STATED EXERCISE
Reproduce exactly the opening lines of the listing, stopping after the line that contains "COL=scene.collection" and including it.

────────────────────────────────────────

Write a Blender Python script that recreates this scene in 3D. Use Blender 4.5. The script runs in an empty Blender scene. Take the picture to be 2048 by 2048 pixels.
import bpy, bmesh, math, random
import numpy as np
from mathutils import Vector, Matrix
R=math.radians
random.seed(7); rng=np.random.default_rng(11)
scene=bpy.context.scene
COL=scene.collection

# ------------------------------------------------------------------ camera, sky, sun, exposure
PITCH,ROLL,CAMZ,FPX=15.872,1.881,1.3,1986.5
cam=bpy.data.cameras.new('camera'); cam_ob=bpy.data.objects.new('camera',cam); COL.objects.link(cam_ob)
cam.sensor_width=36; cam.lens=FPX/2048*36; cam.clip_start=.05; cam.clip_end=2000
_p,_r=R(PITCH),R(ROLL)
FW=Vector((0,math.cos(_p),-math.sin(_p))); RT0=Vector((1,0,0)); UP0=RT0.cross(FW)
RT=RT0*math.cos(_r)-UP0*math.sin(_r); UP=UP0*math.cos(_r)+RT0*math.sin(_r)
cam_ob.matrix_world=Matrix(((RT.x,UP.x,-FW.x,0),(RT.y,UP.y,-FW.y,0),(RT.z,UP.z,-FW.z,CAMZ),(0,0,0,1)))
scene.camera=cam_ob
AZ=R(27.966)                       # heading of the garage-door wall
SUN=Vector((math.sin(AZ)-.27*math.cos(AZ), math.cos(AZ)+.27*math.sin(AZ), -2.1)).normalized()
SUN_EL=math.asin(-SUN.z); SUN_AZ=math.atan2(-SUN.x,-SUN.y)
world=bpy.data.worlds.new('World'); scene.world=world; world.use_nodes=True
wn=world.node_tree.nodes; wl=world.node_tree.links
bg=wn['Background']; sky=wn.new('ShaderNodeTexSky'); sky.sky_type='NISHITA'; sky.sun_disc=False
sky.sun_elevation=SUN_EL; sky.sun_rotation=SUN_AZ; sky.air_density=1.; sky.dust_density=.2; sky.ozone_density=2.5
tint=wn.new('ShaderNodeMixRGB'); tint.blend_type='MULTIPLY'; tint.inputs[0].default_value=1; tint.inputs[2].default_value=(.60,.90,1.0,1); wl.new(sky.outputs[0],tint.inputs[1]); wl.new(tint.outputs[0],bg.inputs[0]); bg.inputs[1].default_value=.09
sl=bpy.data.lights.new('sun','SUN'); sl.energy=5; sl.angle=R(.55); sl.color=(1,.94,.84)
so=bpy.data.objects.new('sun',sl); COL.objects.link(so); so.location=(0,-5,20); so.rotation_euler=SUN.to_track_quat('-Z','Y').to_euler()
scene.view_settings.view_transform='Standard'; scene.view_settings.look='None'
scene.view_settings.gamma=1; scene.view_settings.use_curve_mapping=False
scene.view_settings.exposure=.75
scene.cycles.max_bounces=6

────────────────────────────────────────

EXERCISE RESPONSE
Write a Blender Python script that recreates this scene in 3D. Use Blender 4.5. The script runs in an empty Blender scene. Take the picture to be 2048 by 2048 pixels.
import bpy, bmesh, math, random
import numpy as np
from mathutils import Vector, Matrix
R=math.radians
random.seed(7); rng=np.random.default_rng(11)
scene=bpy.context.scene
COL=scene.collection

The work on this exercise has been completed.